**** Given information ****

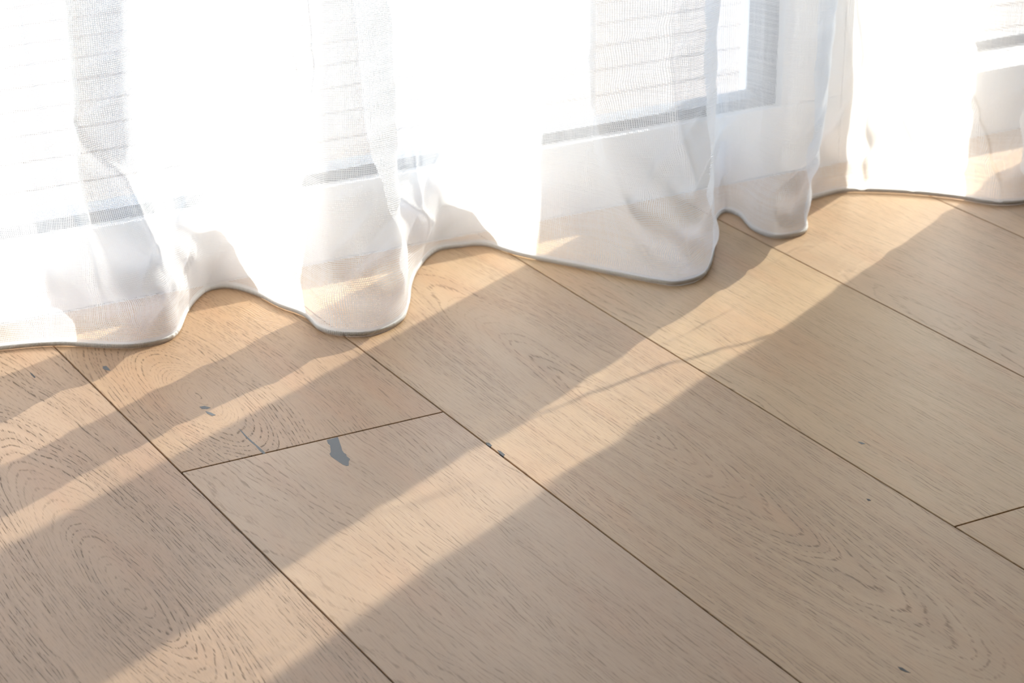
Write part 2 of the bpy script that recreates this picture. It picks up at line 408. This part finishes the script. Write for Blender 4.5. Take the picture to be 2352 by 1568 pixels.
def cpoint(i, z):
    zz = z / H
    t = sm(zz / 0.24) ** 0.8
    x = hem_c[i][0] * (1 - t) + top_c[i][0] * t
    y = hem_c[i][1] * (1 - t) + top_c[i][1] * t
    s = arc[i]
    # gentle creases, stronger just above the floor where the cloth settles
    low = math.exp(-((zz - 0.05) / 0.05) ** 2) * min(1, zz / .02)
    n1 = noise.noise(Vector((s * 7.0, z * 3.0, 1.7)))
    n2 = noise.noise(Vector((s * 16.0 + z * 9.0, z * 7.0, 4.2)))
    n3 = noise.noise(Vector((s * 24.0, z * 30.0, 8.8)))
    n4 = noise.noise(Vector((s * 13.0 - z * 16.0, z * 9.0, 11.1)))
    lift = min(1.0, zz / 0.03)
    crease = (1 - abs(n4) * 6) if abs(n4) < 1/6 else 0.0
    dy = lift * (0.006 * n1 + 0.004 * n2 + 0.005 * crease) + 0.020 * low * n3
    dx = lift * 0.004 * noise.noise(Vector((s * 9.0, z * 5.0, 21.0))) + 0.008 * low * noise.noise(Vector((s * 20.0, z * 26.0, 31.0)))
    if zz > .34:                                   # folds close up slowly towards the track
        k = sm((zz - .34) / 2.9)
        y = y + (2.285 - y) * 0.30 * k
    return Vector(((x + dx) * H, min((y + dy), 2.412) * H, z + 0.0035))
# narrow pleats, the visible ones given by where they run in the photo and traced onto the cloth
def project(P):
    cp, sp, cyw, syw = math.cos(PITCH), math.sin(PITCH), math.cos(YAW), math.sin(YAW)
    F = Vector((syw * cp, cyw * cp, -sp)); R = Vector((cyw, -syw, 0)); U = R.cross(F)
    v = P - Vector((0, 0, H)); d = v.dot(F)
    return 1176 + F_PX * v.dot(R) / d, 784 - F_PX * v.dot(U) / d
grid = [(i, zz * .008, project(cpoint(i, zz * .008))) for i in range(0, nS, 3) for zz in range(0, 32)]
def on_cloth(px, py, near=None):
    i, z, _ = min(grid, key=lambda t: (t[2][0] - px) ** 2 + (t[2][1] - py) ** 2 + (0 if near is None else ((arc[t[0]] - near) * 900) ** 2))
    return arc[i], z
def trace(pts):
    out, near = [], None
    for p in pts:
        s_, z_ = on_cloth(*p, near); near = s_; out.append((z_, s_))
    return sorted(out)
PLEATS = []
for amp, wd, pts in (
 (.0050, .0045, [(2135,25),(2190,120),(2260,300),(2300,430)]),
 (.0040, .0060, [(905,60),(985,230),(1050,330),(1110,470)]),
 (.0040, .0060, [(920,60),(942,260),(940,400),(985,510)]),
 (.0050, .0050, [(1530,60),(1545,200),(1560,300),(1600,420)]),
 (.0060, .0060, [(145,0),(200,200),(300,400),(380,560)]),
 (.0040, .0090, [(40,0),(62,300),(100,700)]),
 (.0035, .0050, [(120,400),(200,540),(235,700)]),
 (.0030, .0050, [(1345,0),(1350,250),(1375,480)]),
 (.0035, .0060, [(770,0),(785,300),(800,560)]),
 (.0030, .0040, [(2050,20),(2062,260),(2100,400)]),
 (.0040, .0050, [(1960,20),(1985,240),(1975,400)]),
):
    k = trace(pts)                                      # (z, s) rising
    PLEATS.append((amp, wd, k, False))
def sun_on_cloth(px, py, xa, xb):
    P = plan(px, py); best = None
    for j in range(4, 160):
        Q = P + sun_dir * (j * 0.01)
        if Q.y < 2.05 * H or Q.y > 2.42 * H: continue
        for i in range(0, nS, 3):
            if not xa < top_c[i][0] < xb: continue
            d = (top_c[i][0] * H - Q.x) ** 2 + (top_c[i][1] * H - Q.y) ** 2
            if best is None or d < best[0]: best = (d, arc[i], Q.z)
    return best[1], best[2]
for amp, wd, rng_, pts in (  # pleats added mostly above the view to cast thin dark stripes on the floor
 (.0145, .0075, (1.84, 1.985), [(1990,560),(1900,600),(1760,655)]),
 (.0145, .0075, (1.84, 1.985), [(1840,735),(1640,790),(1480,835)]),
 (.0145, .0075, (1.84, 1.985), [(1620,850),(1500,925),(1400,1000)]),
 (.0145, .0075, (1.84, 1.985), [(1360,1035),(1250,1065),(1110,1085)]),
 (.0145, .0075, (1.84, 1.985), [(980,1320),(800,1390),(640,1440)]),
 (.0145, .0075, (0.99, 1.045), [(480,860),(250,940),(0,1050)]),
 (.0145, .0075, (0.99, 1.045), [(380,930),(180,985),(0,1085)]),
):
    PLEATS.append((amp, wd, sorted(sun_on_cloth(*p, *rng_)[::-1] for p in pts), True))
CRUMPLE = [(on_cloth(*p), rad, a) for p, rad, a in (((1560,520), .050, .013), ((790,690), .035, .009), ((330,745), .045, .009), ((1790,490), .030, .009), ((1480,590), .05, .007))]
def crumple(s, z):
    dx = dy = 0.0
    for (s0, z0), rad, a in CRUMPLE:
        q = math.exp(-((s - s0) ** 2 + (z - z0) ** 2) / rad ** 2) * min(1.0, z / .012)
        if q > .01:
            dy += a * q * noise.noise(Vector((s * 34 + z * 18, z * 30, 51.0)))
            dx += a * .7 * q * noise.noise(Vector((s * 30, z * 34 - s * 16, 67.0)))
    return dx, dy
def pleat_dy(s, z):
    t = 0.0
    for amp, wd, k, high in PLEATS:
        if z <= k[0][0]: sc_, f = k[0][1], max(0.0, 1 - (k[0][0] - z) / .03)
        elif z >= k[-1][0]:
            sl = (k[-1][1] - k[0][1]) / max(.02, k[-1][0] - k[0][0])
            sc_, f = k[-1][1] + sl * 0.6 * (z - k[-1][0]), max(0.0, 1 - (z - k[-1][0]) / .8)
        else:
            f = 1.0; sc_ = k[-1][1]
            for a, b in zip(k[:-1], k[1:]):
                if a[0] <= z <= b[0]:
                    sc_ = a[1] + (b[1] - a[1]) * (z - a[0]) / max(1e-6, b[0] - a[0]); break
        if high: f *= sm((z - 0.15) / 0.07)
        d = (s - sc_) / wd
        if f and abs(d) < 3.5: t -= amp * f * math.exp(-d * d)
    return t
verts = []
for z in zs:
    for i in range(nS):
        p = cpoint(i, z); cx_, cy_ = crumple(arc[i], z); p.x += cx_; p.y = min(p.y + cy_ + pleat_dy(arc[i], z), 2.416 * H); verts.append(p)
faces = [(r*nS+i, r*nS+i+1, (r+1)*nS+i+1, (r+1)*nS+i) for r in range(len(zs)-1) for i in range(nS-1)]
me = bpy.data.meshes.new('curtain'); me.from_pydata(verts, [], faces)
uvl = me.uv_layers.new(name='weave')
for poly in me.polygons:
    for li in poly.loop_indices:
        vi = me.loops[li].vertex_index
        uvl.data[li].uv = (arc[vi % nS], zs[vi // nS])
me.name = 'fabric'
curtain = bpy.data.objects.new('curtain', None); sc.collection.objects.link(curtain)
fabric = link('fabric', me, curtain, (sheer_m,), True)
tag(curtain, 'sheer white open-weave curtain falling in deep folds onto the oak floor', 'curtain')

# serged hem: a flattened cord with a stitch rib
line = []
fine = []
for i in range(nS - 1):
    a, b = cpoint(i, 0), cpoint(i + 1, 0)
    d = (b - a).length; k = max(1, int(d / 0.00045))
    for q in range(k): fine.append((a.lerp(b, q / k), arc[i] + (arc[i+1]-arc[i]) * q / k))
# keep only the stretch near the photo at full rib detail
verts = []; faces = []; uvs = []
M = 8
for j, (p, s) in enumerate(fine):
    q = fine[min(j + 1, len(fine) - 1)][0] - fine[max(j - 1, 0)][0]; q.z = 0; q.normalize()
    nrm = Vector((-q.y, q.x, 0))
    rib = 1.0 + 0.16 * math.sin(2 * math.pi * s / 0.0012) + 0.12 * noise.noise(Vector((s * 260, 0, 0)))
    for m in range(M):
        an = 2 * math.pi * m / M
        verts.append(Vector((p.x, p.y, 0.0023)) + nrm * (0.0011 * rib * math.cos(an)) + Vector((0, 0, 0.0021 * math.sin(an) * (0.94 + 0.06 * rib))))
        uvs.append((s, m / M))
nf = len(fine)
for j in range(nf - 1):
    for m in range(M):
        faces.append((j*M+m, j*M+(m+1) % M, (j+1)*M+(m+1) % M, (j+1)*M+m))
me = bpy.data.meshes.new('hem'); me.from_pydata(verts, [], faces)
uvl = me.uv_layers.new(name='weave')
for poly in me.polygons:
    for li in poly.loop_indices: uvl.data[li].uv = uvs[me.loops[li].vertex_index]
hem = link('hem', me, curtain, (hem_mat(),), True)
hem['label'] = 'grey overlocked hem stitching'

****
**** Given information ****

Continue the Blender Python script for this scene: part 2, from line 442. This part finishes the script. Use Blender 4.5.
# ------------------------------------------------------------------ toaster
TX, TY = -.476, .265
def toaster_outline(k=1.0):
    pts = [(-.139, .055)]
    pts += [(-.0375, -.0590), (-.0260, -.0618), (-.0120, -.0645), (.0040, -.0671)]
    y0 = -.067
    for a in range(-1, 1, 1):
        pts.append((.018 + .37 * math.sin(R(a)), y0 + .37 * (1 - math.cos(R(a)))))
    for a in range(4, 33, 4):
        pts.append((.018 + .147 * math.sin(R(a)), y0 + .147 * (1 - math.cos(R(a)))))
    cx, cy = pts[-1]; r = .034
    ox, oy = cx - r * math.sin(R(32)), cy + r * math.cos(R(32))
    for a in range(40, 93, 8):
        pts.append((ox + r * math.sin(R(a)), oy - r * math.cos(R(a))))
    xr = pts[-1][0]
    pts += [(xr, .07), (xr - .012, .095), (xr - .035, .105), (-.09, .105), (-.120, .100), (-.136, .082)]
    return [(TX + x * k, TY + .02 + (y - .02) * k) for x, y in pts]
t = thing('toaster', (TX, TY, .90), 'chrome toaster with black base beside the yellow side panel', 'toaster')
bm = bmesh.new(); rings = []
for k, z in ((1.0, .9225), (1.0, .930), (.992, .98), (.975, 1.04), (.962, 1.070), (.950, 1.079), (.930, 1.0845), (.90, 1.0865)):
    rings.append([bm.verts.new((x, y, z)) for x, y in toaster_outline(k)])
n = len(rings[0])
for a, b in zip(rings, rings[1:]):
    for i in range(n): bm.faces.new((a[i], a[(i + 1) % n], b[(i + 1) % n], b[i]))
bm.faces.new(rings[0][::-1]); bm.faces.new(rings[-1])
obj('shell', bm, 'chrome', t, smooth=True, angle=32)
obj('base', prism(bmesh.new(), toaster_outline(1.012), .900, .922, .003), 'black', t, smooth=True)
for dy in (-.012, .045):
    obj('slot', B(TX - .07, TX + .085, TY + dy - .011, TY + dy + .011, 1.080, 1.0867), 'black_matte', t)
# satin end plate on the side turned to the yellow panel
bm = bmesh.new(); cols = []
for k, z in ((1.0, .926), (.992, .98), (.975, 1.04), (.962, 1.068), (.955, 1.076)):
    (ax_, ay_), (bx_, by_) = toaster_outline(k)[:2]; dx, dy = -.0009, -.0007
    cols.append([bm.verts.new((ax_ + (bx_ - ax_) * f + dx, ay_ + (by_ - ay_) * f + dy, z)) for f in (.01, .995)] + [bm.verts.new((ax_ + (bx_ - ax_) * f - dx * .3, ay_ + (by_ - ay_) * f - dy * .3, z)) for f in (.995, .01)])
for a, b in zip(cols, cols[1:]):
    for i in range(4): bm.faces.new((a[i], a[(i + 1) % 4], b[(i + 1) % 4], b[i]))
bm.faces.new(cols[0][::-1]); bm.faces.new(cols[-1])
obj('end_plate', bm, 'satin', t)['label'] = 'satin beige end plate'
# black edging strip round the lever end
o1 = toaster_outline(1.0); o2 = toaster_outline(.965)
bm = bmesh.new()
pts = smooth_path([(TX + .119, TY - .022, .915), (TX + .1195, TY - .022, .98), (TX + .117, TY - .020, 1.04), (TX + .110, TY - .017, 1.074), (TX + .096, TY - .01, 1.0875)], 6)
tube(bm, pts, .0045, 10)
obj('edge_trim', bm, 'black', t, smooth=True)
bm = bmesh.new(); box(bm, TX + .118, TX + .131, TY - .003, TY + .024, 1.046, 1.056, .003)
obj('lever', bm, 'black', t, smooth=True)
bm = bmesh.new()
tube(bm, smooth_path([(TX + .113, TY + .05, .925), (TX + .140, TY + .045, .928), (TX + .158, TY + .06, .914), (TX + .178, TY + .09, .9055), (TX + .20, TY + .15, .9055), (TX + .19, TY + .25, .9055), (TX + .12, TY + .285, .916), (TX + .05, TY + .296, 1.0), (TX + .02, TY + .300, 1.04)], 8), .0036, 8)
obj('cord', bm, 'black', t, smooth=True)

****

Exercise - Go through the material and select each line with the string "script" in it.

Answer below -
Write part 2 of the bpy script that recreates this picture. It picks up at line 408. This part finishes the script. Write for Blender 4.5. Take the picture to be 2352 by 1568 pixels.
Continue the Blender Python script for this scene: part 2, from line 442. This part finishes the script. Use Blender 4.5.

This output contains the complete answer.